Cette année, le parti Viet Tan (Việt Nam Canh Tân Cách Mạng Đảng), fondé en 1982 et qui regroupe tant des membres de la diaspora que des membres restés au Vietnam mais persécutés pour ce choix d’appartenance, a choisi de s’affirmer publiquement en tant que parti politique vietnamien et de présenter son programme. La cérémonie d’inauguration et de présentation du Parti Révolutionnaire pour la Réforme du Vietnam – Viet Tan aura lieu le 19 septembre à Berlin et réunira des centaines de membres à cette occasion. Le choix de Berlin n’est d’ailleurs pas gratuit. La ville reste en effet, après la chute du mur, un symbole de réunification et d’espoir, notamment pour le nombreux Vietnamiens qui vivaient dans les pays du bloc de l’est, autrefois envoyés comme travailleurs par le gouvernement vietnamien, et qui assisteront à cette cérémonie.

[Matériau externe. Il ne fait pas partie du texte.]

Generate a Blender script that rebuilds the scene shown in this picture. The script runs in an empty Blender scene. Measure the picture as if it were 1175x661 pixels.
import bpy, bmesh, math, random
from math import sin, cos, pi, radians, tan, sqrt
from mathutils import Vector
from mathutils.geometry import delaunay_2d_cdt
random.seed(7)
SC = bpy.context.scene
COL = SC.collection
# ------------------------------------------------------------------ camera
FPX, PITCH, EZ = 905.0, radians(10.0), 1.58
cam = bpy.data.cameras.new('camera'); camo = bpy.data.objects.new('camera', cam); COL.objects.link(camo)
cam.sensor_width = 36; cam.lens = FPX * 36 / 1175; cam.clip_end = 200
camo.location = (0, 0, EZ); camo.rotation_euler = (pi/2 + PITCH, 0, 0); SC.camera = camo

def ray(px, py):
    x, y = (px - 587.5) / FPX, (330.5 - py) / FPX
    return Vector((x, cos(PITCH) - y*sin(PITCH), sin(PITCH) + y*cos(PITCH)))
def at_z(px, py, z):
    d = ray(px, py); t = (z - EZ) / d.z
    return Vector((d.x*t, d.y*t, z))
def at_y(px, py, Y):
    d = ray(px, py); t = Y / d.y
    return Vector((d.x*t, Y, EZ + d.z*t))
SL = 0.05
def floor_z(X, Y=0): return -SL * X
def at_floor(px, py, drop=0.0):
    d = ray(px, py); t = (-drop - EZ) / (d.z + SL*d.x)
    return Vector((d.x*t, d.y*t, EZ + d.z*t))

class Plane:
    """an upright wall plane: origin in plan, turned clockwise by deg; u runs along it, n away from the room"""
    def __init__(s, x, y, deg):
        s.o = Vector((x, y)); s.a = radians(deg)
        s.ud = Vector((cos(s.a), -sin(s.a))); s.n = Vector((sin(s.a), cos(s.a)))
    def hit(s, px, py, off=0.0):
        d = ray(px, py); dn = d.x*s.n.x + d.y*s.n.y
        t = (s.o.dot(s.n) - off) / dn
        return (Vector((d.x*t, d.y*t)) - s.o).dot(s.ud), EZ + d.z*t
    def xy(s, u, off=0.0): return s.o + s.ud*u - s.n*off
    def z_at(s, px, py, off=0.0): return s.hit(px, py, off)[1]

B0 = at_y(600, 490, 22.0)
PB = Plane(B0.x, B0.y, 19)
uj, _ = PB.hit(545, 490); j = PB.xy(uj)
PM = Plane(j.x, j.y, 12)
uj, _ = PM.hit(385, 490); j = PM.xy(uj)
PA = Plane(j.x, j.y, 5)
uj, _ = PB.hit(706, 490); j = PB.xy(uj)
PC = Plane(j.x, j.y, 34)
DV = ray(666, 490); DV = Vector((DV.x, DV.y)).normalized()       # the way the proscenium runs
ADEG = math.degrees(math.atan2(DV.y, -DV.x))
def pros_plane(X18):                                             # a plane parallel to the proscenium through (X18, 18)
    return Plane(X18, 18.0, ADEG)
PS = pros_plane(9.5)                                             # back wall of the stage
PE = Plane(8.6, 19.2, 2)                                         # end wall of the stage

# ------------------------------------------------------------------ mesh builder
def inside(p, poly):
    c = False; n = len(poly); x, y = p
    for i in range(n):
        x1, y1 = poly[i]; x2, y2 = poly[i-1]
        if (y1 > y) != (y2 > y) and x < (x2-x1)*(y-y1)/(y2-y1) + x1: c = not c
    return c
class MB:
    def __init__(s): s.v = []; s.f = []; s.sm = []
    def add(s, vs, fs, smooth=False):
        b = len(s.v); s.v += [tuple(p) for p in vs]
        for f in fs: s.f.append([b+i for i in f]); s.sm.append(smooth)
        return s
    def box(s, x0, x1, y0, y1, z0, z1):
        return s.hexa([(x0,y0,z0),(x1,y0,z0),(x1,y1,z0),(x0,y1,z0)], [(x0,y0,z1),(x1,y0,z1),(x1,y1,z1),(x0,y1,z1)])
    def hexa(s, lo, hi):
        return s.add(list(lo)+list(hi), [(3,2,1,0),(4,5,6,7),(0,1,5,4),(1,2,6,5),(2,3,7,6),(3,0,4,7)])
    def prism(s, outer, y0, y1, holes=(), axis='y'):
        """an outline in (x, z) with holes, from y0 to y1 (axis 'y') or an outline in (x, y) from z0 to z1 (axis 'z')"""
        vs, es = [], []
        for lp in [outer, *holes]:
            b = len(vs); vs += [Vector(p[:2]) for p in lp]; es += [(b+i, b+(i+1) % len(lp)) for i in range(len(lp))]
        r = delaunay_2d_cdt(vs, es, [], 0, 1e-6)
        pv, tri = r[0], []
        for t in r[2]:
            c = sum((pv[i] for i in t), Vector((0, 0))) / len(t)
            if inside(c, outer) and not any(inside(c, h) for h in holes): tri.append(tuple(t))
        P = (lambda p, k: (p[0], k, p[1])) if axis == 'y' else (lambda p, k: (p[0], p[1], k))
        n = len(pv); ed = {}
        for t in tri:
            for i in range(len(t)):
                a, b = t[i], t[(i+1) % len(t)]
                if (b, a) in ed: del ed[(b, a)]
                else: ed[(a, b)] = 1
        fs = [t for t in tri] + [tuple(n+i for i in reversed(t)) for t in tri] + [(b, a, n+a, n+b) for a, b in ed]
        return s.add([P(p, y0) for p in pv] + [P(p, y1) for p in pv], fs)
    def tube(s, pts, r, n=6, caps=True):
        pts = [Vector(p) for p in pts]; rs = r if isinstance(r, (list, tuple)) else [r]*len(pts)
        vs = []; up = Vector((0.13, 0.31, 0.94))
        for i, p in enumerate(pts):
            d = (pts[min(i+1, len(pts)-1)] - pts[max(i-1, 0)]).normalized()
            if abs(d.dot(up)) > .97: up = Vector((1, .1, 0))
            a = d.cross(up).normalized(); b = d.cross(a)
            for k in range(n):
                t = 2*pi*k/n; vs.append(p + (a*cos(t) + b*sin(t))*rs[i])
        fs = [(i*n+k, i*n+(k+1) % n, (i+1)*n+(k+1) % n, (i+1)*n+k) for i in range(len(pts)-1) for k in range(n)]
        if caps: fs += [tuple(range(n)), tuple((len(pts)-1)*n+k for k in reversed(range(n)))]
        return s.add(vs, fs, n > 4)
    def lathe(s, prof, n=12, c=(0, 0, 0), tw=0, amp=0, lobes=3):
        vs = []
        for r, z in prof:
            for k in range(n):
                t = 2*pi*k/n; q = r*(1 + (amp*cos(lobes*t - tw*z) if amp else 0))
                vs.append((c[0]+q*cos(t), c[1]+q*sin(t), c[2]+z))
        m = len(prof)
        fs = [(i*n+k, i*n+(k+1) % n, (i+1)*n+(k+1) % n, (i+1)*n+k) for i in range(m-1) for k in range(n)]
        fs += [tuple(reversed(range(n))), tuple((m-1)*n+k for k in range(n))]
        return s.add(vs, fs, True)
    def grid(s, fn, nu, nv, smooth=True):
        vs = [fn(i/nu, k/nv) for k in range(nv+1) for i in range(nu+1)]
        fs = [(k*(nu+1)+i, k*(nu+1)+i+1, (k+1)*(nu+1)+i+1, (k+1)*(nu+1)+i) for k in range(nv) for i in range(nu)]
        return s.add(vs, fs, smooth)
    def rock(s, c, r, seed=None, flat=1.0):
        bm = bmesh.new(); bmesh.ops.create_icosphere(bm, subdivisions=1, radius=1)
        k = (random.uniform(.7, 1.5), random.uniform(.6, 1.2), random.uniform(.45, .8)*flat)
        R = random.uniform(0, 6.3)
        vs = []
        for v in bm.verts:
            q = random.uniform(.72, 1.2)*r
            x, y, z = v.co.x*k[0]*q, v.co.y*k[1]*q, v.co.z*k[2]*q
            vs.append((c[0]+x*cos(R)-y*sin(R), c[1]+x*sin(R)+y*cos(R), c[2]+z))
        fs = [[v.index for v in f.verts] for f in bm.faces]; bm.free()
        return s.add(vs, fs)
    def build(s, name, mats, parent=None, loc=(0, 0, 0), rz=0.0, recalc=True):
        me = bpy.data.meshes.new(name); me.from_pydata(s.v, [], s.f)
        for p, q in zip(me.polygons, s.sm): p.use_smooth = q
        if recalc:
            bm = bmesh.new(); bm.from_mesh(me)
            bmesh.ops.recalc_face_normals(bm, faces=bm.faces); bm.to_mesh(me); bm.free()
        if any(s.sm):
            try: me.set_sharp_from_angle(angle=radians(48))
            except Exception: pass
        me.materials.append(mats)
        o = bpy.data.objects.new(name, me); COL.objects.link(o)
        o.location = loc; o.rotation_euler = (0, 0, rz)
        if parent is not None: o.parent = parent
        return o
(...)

Conscient des épreuves et des difficultés d’où le peuple vietnamien ne parvient pas réellement à sortir depuis des années, Viet Tan a toujours dénoncé les injustices sociales, religieuses et ethniques qui minent le Vietnam. Il entend proposer une réelle alternative au pouvoir dictatorial communiste et une refonte complète du système qui aboutirait à une société pluripartiste apte à faire face aux enjeux de la modernité et aux besoins réels du peuple vietnamien. Plus que de simplement espérer que les investissements et l’aide étrangère puissent soutenir à long terme le développement et l’économie du Vietnam, Viet Tan entend créer des conditions dans lesquelles le peuple pourra s’exprimer librement, sans devoir suivre les directives unilatérales d’un parti unique et corrompu, et travailler à l’édification d’une nation moderne, autonome et démocratique grâce au vote au suffrage universel.

Il ne s’agit pas d’essayer de s’approprier le droit d’expression du peuple et d’en user pour mieux protéger ses propres intérêts économiques et ses privilèges. Il s’agit de donner une chance au peuple vietnamien de s’exprimer de manière directe et libre.

Les objectifs que s’est fixés Viet Tan et la manière d’appliquer ces principes seront officiellement connus dans quelques semaines. Néanmoins, la pierre d’attache du programme de Viet Tan est le peuple vietnamien. Ses aspirations feront la force d’une société pluraliste et Viet Tan choisit de se présenter officiellement afin de pouvoir offrir une alternative politique visible, claire et publique aux Vietnamiens. Grâce aux contacts que l’on peut désormais établir plus facilement avec le Vietnam et surtout grâce aux nouveaux moyens de communication tels qu’internet, Viet Tan espère ainsi promouvoir son message et mieux faire connaître son programme aux Vietnamiens et les aider à choisir une société pluraliste et juste.

Ainsi, les différentes communautés vietnamiennes tournent leur regard au-delà de leurs frontières. Mais quand le gouvernement communiste tente d’étendre son autorité et son empire sur les Vietnamiens résidant à l’étranger, en les appâtant avec des conditions commerciales favorables, tout en se prévalant d’intentions d’ordre culturel et quasi paternalistes, ces mêmes Vietnamiens d’outre-mer ont aujourd’hui l’occasion d’affirmer une alternative à l’esprit « investir au Vietnam » : Viet Tan va permettre d’exprimer publiquement un autre engagement, celui de s’investir pour le Vietnam et pour le peuple vietnamien. Dans l’espoir que bientôt s’achèvera l’ère du totalitarisme communiste et commencera celle d’un Vietnam libre et prospère.